** begin **

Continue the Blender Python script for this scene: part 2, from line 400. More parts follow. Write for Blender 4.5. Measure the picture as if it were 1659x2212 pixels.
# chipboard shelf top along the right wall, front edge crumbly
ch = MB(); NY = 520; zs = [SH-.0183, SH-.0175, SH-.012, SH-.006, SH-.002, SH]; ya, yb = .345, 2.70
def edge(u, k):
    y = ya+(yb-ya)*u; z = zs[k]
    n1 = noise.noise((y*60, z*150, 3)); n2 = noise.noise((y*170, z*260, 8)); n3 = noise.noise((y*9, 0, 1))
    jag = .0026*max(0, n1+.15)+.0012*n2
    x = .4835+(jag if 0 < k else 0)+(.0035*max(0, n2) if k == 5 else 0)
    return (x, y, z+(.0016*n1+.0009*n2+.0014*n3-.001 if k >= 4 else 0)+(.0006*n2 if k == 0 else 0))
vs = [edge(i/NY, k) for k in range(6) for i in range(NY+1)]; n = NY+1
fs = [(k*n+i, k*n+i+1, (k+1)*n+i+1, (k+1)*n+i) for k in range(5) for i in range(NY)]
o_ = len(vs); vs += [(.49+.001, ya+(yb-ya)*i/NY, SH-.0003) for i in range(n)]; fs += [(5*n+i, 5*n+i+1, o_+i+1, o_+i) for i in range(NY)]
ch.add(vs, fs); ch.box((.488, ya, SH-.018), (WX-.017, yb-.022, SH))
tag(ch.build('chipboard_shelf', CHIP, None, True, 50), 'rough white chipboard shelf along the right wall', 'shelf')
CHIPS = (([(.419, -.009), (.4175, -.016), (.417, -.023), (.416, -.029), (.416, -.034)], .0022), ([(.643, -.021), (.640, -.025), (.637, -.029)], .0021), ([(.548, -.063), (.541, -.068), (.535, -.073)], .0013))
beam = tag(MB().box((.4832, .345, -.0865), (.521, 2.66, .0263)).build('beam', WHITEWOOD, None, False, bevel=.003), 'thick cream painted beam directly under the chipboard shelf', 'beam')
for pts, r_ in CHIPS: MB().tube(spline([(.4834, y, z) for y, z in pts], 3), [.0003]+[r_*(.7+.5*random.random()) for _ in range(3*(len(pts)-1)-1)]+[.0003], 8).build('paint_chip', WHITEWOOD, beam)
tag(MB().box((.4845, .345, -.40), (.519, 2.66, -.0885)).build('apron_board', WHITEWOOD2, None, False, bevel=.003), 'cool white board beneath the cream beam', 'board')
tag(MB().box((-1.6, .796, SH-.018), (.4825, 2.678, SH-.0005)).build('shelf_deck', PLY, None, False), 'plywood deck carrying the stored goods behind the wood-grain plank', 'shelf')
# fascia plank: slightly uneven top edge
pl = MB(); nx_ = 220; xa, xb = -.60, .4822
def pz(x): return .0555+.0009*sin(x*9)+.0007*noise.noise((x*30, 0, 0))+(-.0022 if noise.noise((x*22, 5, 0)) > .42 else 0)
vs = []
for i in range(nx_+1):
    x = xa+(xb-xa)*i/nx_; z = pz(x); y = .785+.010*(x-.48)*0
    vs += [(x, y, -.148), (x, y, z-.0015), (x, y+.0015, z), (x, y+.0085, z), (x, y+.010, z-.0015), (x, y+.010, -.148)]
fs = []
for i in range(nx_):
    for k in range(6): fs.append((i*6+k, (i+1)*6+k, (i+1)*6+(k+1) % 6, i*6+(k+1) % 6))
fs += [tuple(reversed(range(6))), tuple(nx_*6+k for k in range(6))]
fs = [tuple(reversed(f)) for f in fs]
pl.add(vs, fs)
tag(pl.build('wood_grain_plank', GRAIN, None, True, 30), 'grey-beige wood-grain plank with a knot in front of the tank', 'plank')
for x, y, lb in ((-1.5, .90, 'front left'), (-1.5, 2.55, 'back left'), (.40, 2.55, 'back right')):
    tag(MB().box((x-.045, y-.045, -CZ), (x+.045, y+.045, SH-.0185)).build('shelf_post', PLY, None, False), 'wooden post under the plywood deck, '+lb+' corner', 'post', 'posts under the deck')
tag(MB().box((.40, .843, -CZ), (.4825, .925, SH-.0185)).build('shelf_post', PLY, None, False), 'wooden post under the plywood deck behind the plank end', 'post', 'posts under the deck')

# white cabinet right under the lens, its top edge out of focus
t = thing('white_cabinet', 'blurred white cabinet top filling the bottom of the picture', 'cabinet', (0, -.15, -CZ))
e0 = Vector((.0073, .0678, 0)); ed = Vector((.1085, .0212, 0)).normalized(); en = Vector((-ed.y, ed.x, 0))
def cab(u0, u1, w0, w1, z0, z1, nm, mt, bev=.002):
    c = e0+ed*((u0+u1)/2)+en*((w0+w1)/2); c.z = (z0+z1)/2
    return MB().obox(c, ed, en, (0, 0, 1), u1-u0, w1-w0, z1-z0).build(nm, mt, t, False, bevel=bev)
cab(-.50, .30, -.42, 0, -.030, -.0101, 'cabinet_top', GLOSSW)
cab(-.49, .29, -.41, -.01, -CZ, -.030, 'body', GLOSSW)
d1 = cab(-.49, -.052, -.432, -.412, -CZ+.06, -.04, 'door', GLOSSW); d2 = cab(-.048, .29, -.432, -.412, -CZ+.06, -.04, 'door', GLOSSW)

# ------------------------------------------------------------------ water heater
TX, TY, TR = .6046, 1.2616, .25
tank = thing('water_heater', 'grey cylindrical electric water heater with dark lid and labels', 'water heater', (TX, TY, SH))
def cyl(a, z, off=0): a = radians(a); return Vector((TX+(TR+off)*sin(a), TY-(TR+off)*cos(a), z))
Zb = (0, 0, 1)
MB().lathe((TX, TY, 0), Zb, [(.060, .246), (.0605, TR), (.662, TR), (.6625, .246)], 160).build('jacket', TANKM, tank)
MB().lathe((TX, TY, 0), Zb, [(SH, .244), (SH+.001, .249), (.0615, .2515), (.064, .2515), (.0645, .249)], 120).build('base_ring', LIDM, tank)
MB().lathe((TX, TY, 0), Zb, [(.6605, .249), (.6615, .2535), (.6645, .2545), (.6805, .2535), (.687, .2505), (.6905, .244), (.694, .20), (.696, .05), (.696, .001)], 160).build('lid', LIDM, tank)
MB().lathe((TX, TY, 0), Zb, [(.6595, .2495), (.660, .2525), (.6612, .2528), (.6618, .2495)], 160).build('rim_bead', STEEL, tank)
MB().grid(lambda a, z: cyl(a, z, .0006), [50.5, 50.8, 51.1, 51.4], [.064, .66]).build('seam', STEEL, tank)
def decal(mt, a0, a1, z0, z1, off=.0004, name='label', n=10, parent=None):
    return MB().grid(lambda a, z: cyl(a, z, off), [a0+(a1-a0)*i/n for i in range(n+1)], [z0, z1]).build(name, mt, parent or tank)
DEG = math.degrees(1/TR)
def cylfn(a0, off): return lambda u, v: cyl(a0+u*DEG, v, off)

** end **

▶ [Work to complete]
Repeat the material word for word, in full.

▶ [Response for this exercise]
Continue the Blender Python script for this scene: part 2, from line 400. More parts follow. Write for Blender 4.5. Measure the picture as if it were 1659x2212 pixels.
# chipboard shelf top along the right wall, front edge crumbly
ch = MB(); NY = 520; zs = [SH-.0183, SH-.0175, SH-.012, SH-.006, SH-.002, SH]; ya, yb = .345, 2.70
def edge(u, k):
    y = ya+(yb-ya)*u; z = zs[k]
    n1 = noise.noise((y*60, z*150, 3)); n2 = noise.noise((y*170, z*260, 8)); n3 = noise.noise((y*9, 0, 1))
    jag = .0026*max(0, n1+.15)+.0012*n2
    x = .4835+(jag if 0 < k else 0)+(.0035*max(0, n2) if k == 5 else 0)
    return (x, y, z+(.0016*n1+.0009*n2+.0014*n3-.001 if k >= 4 else 0)+(.0006*n2 if k == 0 else 0))
vs = [edge(i/NY, k) for k in range(6) for i in range(NY+1)]; n = NY+1
fs = [(k*n+i, k*n+i+1, (k+1)*n+i+1, (k+1)*n+i) for k in range(5) for i in range(NY)]
o_ = len(vs); vs += [(.49+.001, ya+(yb-ya)*i/NY, SH-.0003) for i in range(n)]; fs += [(5*n+i, 5*n+i+1, o_+i+1, o_+i) for i in range(NY)]
ch.add(vs, fs); ch.box((.488, ya, SH-.018), (WX-.017, yb-.022, SH))
tag(ch.build('chipboard_shelf', CHIP, None, True, 50), 'rough white chipboard shelf along the right wall', 'shelf')
CHIPS = (([(.419, -.009), (.4175, -.016), (.417, -.023), (.416, -.029), (.416, -.034)], .0022), ([(.643, -.021), (.640, -.025), (.637, -.029)], .0021), ([(.548, -.063), (.541, -.068), (.535, -.073)], .0013))
beam = tag(MB().box((.4832, .345, -.0865), (.521, 2.66, .0263)).build('beam', WHITEWOOD, None, False, bevel=.003), 'thick cream painted beam directly under the chipboard shelf', 'beam')
for pts, r_ in CHIPS: MB().tube(spline([(.4834, y, z) for y, z in pts], 3), [.0003]+[r_*(.7+.5*random.random()) for _ in range(3*(len(pts)-1)-1)]+[.0003], 8).build('paint_chip', WHITEWOOD, beam)
tag(MB().box((.4845, .345, -.40), (.519, 2.66, -.0885)).build('apron_board', WHITEWOOD2, None, False, bevel=.003), 'cool white board beneath the cream beam', 'board')
tag(MB().box((-1.6, .796, SH-.018), (.4825, 2.678, SH-.0005)).build('shelf_deck', PLY, None, False), 'plywood deck carrying the stored goods behind the wood-grain plank', 'shelf')
# fascia plank: slightly uneven top edge
pl = MB(); nx_ = 220; xa, xb = -.60, .4822
def pz(x): return .0555+.0009*sin(x*9)+.0007*noise.noise((x*30, 0, 0))+(-.0022 if noise.noise((x*22, 5, 0)) > .42 else 0)
vs = []
for i in range(nx_+1):
    x = xa+(xb-xa)*i/nx_; z = pz(x); y = .785+.010*(x-.48)*0
    vs += [(x, y, -.148), (x, y, z-.0015), (x, y+.0015, z), (x, y+.0085, z), (x, y+.010, z-.0015), (x, y+.010, -.148)]
fs = []
for i in range(nx_):
    for k in range(6): fs.append((i*6+k, (i+1)*6+k, (i+1)*6+(k+1) % 6, i*6+(k+1) % 6))
fs += [tuple(reversed(range(6))), tuple(nx_*6+k for k in range(6))]
fs = [tuple(reversed(f)) for f in fs]
pl.add(vs, fs)
tag(pl.build('wood_grain_plank', GRAIN, None, True, 30), 'grey-beige wood-grain plank with a knot in front of the tank', 'plank')
for x, y, lb in ((-1.5, .90, 'front left'), (-1.5, 2.55, 'back left'), (.40, 2.55, 'back right')):
    tag(MB().box((x-.045, y-.045, -CZ), (x+.045, y+.045, SH-.0185)).build('shelf_post', PLY, None, False), 'wooden post under the plywood deck, '+lb+' corner', 'post', 'posts under the deck')
tag(MB().box((.40, .843, -CZ), (.4825, .925, SH-.0185)).build('shelf_post', PLY, None, False), 'wooden post under the plywood deck behind the plank end', 'post', 'posts under the deck')

# white cabinet right under the lens, its top edge out of focus
t = thing('white_cabinet', 'blurred white cabinet top filling the bottom of the picture', 'cabinet', (0, -.15, -CZ))
e0 = Vector((.0073, .0678, 0)); ed = Vector((.1085, .0212, 0)).normalized(); en = Vector((-ed.y, ed.x, 0))
def cab(u0, u1, w0, w1, z0, z1, nm, mt, bev=.002):
    c = e0+ed*((u0+u1)/2)+en*((w0+w1)/2); c.z = (z0+z1)/2
    return MB().obox(c, ed, en, (0, 0, 1), u1-u0, w1-w0, z1-z0).build(nm, mt, t, False, bevel=bev)
cab(-.50, .30, -.42, 0, -.030, -.0101, 'cabinet_top', GLOSSW)
cab(-.49, .29, -.41, -.01, -CZ, -.030, 'body', GLOSSW)
d1 = cab(-.49, -.052, -.432, -.412, -CZ+.06, -.04, 'door', GLOSSW); d2 = cab(-.048, .29, -.432, -.412, -CZ+.06, -.04, 'door', GLOSSW)

# ------------------------------------------------------------------ water heater
TX, TY, TR = .6046, 1.2616, .25
tank = thing('water_heater', 'grey cylindrical electric water heater with dark lid and labels', 'water heater', (TX, TY, SH))
def cyl(a, z, off=0): a = radians(a); return Vector((TX+(TR+off)*sin(a), TY-(TR+off)*cos(a), z))
Zb = (0, 0, 1)
MB().lathe((TX, TY, 0), Zb, [(.060, .246), (.0605, TR), (.662, TR), (.6625, .246)], 160).build('jacket', TANKM, tank)
MB().lathe((TX, TY, 0), Zb, [(SH, .244), (SH+.001, .249), (.0615, .2515), (.064, .2515), (.0645, .249)], 120).build('base_ring', LIDM, tank)
MB().lathe((TX, TY, 0), Zb, [(.6605, .249), (.6615, .2535), (.6645, .2545), (.6805, .2535), (.687, .2505), (.6905, .244), (.694, .20), (.696, .05), (.696, .001)], 160).build('lid', LIDM, tank)
MB().lathe((TX, TY, 0), Zb, [(.6595, .2495), (.660, .2525), (.6612, .2528), (.6618, .2495)], 160).build('rim_bead', STEEL, tank)
MB().grid(lambda a, z: cyl(a, z, .0006), [50.5, 50.8, 51.1, 51.4], [.064, .66]).build('seam', STEEL, tank)
def decal(mt, a0, a1, z0, z1, off=.0004, name='label', n=10, parent=None):
    return MB().grid(lambda a, z: cyl(a, z, off), [a0+(a1-a0)*i/n for i in range(n+1)], [z0, z1]).build(name, mt, parent or tank)
DEG = math.degrees(1/TR)
def cylfn(a0, off): return lambda u, v: cyl(a0+u*DEG, v, off)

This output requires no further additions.